Source material:
== == ==

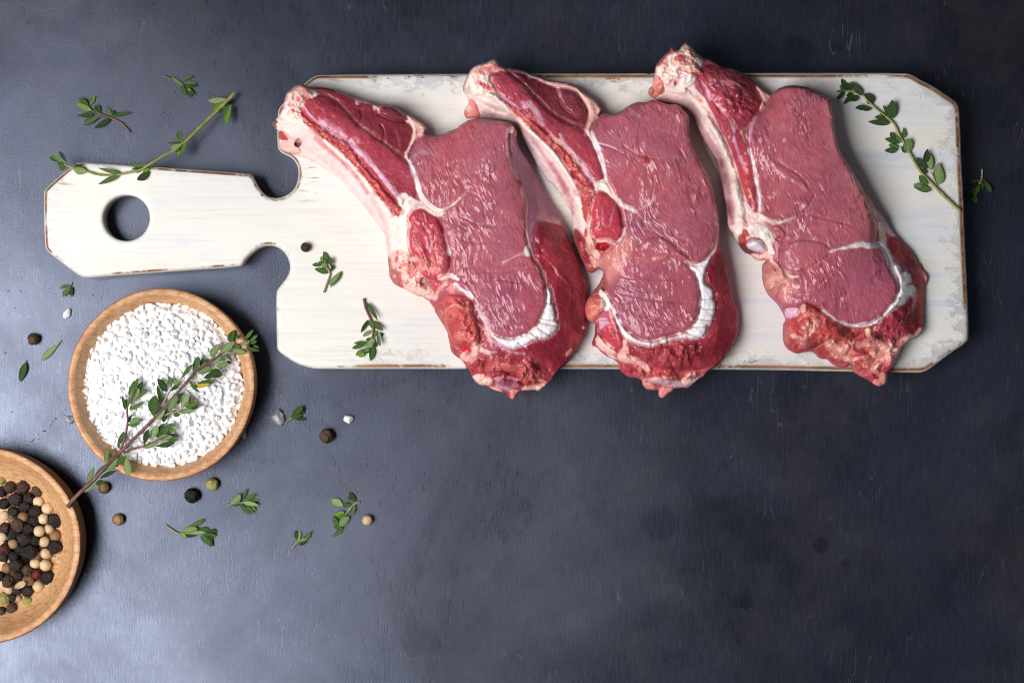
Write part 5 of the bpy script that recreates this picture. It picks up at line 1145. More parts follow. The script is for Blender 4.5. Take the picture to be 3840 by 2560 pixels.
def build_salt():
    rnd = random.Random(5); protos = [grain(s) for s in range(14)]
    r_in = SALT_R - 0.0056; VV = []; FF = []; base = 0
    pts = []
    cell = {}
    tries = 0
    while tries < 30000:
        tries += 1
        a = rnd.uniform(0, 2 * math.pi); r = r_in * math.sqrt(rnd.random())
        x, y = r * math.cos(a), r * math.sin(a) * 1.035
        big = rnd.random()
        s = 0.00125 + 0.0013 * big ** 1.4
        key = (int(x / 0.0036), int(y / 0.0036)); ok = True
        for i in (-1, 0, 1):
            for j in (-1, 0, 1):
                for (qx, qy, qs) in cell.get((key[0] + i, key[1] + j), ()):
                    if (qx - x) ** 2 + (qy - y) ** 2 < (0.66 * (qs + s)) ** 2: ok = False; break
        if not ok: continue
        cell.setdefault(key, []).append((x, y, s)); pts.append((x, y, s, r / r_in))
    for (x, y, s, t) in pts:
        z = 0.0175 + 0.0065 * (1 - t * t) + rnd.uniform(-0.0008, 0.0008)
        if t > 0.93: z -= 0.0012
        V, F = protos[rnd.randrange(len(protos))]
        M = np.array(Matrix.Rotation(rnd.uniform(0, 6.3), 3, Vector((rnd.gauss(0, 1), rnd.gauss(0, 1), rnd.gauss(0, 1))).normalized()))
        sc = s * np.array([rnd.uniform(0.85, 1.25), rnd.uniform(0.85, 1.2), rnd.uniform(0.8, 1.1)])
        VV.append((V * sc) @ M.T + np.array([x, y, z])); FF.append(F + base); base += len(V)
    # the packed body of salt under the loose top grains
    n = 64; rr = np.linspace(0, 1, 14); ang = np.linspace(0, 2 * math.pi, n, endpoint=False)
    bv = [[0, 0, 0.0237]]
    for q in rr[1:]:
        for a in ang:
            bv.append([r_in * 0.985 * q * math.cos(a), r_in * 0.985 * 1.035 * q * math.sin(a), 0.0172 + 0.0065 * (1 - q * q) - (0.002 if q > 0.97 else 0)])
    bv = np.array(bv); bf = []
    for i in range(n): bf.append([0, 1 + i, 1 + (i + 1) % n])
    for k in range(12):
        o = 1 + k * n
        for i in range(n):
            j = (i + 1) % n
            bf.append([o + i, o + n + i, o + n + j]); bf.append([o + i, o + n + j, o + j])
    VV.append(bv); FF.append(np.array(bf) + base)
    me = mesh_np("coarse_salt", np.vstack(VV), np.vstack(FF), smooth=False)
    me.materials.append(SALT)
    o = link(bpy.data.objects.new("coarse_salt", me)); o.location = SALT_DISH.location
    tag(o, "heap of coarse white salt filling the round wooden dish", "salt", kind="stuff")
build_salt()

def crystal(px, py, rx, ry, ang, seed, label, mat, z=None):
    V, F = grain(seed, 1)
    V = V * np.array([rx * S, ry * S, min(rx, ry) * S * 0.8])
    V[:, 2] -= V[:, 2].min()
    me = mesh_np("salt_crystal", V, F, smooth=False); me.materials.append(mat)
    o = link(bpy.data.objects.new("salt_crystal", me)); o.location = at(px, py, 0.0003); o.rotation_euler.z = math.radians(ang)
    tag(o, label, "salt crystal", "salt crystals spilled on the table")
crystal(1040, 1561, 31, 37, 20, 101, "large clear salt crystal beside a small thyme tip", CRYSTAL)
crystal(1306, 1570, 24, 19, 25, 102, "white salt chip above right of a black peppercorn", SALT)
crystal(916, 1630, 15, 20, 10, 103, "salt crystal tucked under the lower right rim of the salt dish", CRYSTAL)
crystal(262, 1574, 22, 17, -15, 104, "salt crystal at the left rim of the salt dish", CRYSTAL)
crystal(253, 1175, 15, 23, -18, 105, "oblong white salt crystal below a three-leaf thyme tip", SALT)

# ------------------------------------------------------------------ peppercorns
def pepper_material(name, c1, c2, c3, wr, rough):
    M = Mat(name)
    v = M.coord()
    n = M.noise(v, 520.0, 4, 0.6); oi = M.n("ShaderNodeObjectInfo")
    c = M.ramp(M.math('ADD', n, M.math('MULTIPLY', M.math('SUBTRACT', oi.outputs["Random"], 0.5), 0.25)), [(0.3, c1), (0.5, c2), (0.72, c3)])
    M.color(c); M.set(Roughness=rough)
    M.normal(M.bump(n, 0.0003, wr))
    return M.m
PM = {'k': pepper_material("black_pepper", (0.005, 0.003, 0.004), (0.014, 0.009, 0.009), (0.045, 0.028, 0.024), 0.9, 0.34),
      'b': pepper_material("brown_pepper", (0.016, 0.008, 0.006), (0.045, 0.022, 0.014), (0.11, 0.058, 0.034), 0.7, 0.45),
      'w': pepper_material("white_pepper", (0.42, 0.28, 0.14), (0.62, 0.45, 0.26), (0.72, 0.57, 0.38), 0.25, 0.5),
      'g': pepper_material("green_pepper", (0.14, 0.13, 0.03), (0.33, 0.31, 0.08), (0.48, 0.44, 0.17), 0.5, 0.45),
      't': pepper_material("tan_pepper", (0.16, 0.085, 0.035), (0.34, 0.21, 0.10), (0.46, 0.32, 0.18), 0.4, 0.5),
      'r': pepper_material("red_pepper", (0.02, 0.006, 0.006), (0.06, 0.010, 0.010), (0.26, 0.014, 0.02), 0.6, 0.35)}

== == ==

Without including any pictures, reproduce the listing exactly.

Complete answer:
Write part 5 of the bpy script that recreates this picture. It picks up at line 1145. More parts follow. The script is for Blender 4.5. Take the picture to be 3840 by 2560 pixels.
def build_salt():
    rnd = random.Random(5); protos = [grain(s) for s in range(14)]
    r_in = SALT_R - 0.0056; VV = []; FF = []; base = 0
    pts = []
    cell = {}
    tries = 0
    while tries < 30000:
        tries += 1
        a = rnd.uniform(0, 2 * math.pi); r = r_in * math.sqrt(rnd.random())
        x, y = r * math.cos(a), r * math.sin(a) * 1.035
        big = rnd.random()
        s = 0.00125 + 0.0013 * big ** 1.4
        key = (int(x / 0.0036), int(y / 0.0036)); ok = True
        for i in (-1, 0, 1):
            for j in (-1, 0, 1):
                for (qx, qy, qs) in cell.get((key[0] + i, key[1] + j), ()):
                    if (qx - x) ** 2 + (qy - y) ** 2 < (0.66 * (qs + s)) ** 2: ok = False; break
        if not ok: continue
        cell.setdefault(key, []).append((x, y, s)); pts.append((x, y, s, r / r_in))
    for (x, y, s, t) in pts:
        z = 0.0175 + 0.0065 * (1 - t * t) + rnd.uniform(-0.0008, 0.0008)
        if t > 0.93: z -= 0.0012
        V, F = protos[rnd.randrange(len(protos))]
        M = np.array(Matrix.Rotation(rnd.uniform(0, 6.3), 3, Vector((rnd.gauss(0, 1), rnd.gauss(0, 1), rnd.gauss(0, 1))).normalized()))
        sc = s * np.array([rnd.uniform(0.85, 1.25), rnd.uniform(0.85, 1.2), rnd.uniform(0.8, 1.1)])
        VV.append((V * sc) @ M.T + np.array([x, y, z])); FF.append(F + base); base += len(V)
    # the packed body of salt under the loose top grains
    n = 64; rr = np.linspace(0, 1, 14); ang = np.linspace(0, 2 * math.pi, n, endpoint=False)
    bv = [[0, 0, 0.0237]]
    for q in rr[1:]:
        for a in ang:
            bv.append([r_in * 0.985 * q * math.cos(a), r_in * 0.985 * 1.035 * q * math.sin(a), 0.0172 + 0.0065 * (1 - q * q) - (0.002 if q > 0.97 else 0)])
    bv = np.array(bv); bf = []
    for i in range(n): bf.append([0, 1 + i, 1 + (i + 1) % n])
    for k in range(12):
        o = 1 + k * n
        for i in range(n):
            j = (i + 1) % n
            bf.append([o + i, o + n + i, o + n + j]); bf.append([o + i, o + n + j, o + j])
    VV.append(bv); FF.append(np.array(bf) + base)
    me = mesh_np("coarse_salt", np.vstack(VV), np.vstack(FF), smooth=False)
    me.materials.append(SALT)
    o = link(bpy.data.objects.new("coarse_salt", me)); o.location = SALT_DISH.location
    tag(o, "heap of coarse white salt filling the round wooden dish", "salt", kind="stuff")
build_salt()

def crystal(px, py, rx, ry, ang, seed, label, mat, z=None):
    V, F = grain(seed, 1)
    V = V * np.array([rx * S, ry * S, min(rx, ry) * S * 0.8])
    V[:, 2] -= V[:, 2].min()
    me = mesh_np("salt_crystal", V, F, smooth=False); me.materials.append(mat)
    o = link(bpy.data.objects.new("salt_crystal", me)); o.location = at(px, py, 0.0003); o.rotation_euler.z = math.radians(ang)
    tag(o, label, "salt crystal", "salt crystals spilled on the table")
crystal(1040, 1561, 31, 37, 20, 101, "large clear salt crystal beside a small thyme tip", CRYSTAL)
crystal(1306, 1570, 24, 19, 25, 102, "white salt chip above right of a black peppercorn", SALT)
crystal(916, 1630, 15, 20, 10, 103, "salt crystal tucked under the lower right rim of the salt dish", CRYSTAL)
crystal(262, 1574, 22, 17, -15, 104, "salt crystal at the left rim of the salt dish", CRYSTAL)
crystal(253, 1175, 15, 23, -18, 105, "oblong white salt crystal below a three-leaf thyme tip", SALT)

# ------------------------------------------------------------------ peppercorns
def pepper_material(name, c1, c2, c3, wr, rough):
    M = Mat(name)
    v = M.coord()
    n = M.noise(v, 520.0, 4, 0.6); oi = M.n("ShaderNodeObjectInfo")
    c = M.ramp(M.math('ADD', n, M.math('MULTIPLY', M.math('SUBTRACT', oi.outputs["Random"], 0.5), 0.25)), [(0.3, c1), (0.5, c2), (0.72, c3)])
    M.color(c); M.set(Roughness=rough)
    M.normal(M.bump(n, 0.0003, wr))
    return M.m
PM = {'k': pepper_material("black_pepper", (0.005, 0.003, 0.004), (0.014, 0.009, 0.009), (0.045, 0.028, 0.024), 0.9, 0.34),
      'b': pepper_material("brown_pepper", (0.016, 0.008, 0.006), (0.045, 0.022, 0.014), (0.11, 0.058, 0.034), 0.7, 0.45),
      'w': pepper_material("white_pepper", (0.42, 0.28, 0.14), (0.62, 0.45, 0.26), (0.72, 0.57, 0.38), 0.25, 0.5),
      'g': pepper_material("green_pepper", (0.14, 0.13, 0.03), (0.33, 0.31, 0.08), (0.48, 0.44, 0.17), 0.5, 0.45),
      't': pepper_material("tan_pepper", (0.16, 0.085, 0.035), (0.34, 0.21, 0.10), (0.46, 0.32, 0.18), 0.4, 0.5),
      'r': pepper_material("red_pepper", (0.02, 0.006, 0.006), (0.06, 0.010, 0.010), (0.26, 0.014, 0.02), 0.6, 0.35)}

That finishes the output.